Your goal
All of the records listed below should be retyped exactly.

(A block of data)
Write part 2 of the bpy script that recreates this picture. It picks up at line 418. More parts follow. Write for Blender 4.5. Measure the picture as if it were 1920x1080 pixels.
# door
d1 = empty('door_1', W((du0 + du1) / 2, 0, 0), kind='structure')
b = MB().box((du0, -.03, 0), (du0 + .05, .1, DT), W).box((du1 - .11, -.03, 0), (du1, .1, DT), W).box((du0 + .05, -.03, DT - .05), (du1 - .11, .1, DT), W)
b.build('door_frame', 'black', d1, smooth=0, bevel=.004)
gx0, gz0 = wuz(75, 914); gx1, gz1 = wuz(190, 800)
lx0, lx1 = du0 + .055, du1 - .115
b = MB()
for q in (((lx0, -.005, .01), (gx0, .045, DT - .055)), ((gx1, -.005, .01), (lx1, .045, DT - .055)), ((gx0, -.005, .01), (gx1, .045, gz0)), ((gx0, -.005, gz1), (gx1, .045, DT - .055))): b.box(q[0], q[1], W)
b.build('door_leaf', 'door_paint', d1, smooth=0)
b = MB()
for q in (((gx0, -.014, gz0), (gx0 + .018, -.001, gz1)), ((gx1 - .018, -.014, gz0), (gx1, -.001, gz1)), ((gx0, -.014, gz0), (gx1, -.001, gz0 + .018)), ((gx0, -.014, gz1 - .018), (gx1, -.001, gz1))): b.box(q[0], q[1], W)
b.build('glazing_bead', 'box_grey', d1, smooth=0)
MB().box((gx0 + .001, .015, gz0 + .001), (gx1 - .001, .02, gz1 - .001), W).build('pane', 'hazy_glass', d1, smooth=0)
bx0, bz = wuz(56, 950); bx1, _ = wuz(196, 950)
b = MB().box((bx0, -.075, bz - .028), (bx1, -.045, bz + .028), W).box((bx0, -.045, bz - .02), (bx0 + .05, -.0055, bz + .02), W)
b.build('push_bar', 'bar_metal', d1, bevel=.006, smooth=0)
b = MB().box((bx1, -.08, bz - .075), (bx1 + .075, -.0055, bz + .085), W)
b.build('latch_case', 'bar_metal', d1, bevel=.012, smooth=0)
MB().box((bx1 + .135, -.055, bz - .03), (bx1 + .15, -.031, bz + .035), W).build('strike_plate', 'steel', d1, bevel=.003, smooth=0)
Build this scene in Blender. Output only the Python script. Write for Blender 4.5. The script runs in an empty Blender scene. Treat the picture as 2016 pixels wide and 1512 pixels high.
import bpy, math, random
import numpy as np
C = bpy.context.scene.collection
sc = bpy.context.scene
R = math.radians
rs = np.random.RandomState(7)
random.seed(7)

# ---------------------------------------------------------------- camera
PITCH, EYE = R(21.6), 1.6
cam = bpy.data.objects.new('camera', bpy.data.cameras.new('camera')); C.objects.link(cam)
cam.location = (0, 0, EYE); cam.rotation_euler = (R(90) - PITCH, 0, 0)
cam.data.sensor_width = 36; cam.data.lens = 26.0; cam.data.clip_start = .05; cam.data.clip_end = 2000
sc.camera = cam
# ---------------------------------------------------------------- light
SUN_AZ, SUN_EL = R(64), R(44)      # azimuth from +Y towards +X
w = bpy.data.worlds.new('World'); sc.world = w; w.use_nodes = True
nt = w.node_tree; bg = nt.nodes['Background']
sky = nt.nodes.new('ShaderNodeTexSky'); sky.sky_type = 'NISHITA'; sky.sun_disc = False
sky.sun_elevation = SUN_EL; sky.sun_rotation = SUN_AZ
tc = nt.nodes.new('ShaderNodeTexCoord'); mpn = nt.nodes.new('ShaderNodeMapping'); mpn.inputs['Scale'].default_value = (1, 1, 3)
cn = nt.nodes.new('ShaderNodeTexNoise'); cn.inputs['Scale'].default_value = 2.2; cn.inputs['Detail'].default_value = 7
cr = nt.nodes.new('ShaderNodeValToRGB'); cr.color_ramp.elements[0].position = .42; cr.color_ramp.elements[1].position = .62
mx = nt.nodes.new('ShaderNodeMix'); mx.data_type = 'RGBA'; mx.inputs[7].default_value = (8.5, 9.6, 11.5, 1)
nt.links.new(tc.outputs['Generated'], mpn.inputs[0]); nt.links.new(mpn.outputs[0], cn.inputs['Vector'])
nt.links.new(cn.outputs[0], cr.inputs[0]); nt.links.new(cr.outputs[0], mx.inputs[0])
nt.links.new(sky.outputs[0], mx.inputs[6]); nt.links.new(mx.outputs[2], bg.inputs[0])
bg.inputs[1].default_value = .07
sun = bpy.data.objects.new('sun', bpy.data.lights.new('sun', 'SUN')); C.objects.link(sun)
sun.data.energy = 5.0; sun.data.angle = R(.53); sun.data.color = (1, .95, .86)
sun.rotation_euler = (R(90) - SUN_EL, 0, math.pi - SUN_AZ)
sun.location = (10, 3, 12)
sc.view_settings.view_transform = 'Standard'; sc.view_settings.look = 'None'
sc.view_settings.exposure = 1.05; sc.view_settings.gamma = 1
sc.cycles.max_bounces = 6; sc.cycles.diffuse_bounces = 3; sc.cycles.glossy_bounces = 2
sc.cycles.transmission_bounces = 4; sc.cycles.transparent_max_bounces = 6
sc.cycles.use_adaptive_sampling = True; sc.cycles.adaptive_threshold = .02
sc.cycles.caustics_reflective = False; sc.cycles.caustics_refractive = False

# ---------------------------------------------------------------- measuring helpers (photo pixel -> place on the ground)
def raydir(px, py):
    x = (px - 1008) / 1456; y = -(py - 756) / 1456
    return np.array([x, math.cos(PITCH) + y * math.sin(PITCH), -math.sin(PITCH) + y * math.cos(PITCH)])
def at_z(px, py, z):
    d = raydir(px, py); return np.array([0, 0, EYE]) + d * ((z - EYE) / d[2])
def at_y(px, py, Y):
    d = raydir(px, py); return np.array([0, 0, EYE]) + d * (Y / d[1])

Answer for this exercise
Write part 2 of the bpy script that recreates this picture. It picks up at line 418. More parts follow. Write for Blender 4.5. Measure the picture as if it were 1920x1080 pixels.
# door
d1 = empty('door_1', W((du0 + du1) / 2, 0, 0), kind='structure')
b = MB().box((du0, -.03, 0), (du0 + .05, .1, DT), W).box((du1 - .11, -.03, 0), (du1, .1, DT), W).box((du0 + .05, -.03, DT - .05), (du1 - .11, .1, DT), W)
b.build('door_frame', 'black', d1, smooth=0, bevel=.004)
gx0, gz0 = wuz(75, 914); gx1, gz1 = wuz(190, 800)
lx0, lx1 = du0 + .055, du1 - .115
b = MB()
for q in (((lx0, -.005, .01), (gx0, .045, DT - .055)), ((gx1, -.005, .01), (lx1, .045, DT - .055)), ((gx0, -.005, .01), (gx1, .045, gz0)), ((gx0, -.005, gz1), (gx1, .045, DT - .055))): b.box(q[0], q[1], W)
b.build('door_leaf', 'door_paint', d1, smooth=0)
b = MB()
for q in (((gx0, -.014, gz0), (gx0 + .018, -.001, gz1)), ((gx1 - .018, -.014, gz0), (gx1, -.001, gz1)), ((gx0, -.014, gz0), (gx1, -.001, gz0 + .018)), ((gx0, -.014, gz1 - .018), (gx1, -.001, gz1))): b.box(q[0], q[1], W)
b.build('glazing_bead', 'box_grey', d1, smooth=0)
MB().box((gx0 + .001, .015, gz0 + .001), (gx1 - .001, .02, gz1 - .001), W).build('pane', 'hazy_glass', d1, smooth=0)
bx0, bz = wuz(56, 950); bx1, _ = wuz(196, 950)
b = MB().box((bx0, -.075, bz - .028), (bx1, -.045, bz + .028), W).box((bx0, -.045, bz - .02), (bx0 + .05, -.0055, bz + .02), W)
b.build('push_bar', 'bar_metal', d1, bevel=.006, smooth=0)
b = MB().box((bx1, -.08, bz - .075), (bx1 + .075, -.0055, bz + .085), W)
b.build('latch_case', 'bar_metal', d1, bevel=.012, smooth=0)
MB().box((bx1 + .135, -.055, bz - .03), (bx1 + .15, -.031, bz + .035), W).build('strike_plate', 'steel', d1, bevel=.003, smooth=0)
Build this scene in Blender. Output only the Python script. Write for Blender 4.5. The script runs in an empty Blender scene. Treat the picture as 2016 pixels wide and 1512 pixels high.
import bpy, math, random
import numpy as np
C = bpy.context.scene.collection
sc = bpy.context.scene
R = math.radians
rs = np.random.RandomState(7)
random.seed(7)

# ---------------------------------------------------------------- camera
PITCH, EYE = R(21.6), 1.6
cam = bpy.data.objects.new('camera', bpy.data.cameras.new('camera')); C.objects.link(cam)
cam.location = (0, 0, EYE); cam.rotation_euler = (R(90) - PITCH, 0, 0)
cam.data.sensor_width = 36; cam.data.lens = 26.0; cam.data.clip_start = .05; cam.data.clip_end = 2000
sc.camera = cam
# ---------------------------------------------------------------- light
SUN_AZ, SUN_EL = R(64), R(44)      # azimuth from +Y towards +X
w = bpy.data.worlds.new('World'); sc.world = w; w.use_nodes = True
nt = w.node_tree; bg = nt.nodes['Background']
sky = nt.nodes.new('ShaderNodeTexSky'); sky.sky_type = 'NISHITA'; sky.sun_disc = False
sky.sun_elevation = SUN_EL; sky.sun_rotation = SUN_AZ
tc = nt.nodes.new('ShaderNodeTexCoord'); mpn = nt.nodes.new('ShaderNodeMapping'); mpn.inputs['Scale'].default_value = (1, 1, 3)
cn = nt.nodes.new('ShaderNodeTexNoise'); cn.inputs['Scale'].default_value = 2.2; cn.inputs['Detail'].default_value = 7
cr = nt.nodes.new('ShaderNodeValToRGB'); cr.color_ramp.elements[0].position = .42; cr.color_ramp.elements[1].position = .62
mx = nt.nodes.new('ShaderNodeMix'); mx.data_type = 'RGBA'; mx.inputs[7].default_value = (8.5, 9.6, 11.5, 1)
nt.links.new(tc.outputs['Generated'], mpn.inputs[0]); nt.links.new(mpn.outputs[0], cn.inputs['Vector'])
nt.links.new(cn.outputs[0], cr.inputs[0]); nt.links.new(cr.outputs[0], mx.inputs[0])
nt.links.new(sky.outputs[0], mx.inputs[6]); nt.links.new(mx.outputs[2], bg.inputs[0])
bg.inputs[1].default_value = .07
sun = bpy.data.objects.new('sun', bpy.data.lights.new('sun', 'SUN')); C.objects.link(sun)
sun.data.energy = 5.0; sun.data.angle = R(.53); sun.data.color = (1, .95, .86)
sun.rotation_euler = (R(90) - SUN_EL, 0, math.pi - SUN_AZ)
sun.location = (10, 3, 12)
sc.view_settings.view_transform = 'Standard'; sc.view_settings.look = 'None'
sc.view_settings.exposure = 1.05; sc.view_settings.gamma = 1
sc.cycles.max_bounces = 6; sc.cycles.diffuse_bounces = 3; sc.cycles.glossy_bounces = 2
sc.cycles.transmission_bounces = 4; sc.cycles.transparent_max_bounces = 6
sc.cycles.use_adaptive_sampling = True; sc.cycles.adaptive_threshold = .02
sc.cycles.caustics_reflective = False; sc.cycles.caustics_refractive = False

# ---------------------------------------------------------------- measuring helpers (photo pixel -> place on the ground)
def raydir(px, py):
    x = (px - 1008) / 1456; y = -(py - 756) / 1456
    return np.array([x, math.cos(PITCH) + y * math.sin(PITCH), -math.sin(PITCH) + y * math.cos(PITCH)])
def at_z(px, py, z):
    d = raydir(px, py); return np.array([0, 0, EYE]) + d * ((z - EYE) / d[2])
def at_y(px, py, Y):
    d = raydir(px, py); return np.array([0, 0, EYE]) + d * (Y / d[1])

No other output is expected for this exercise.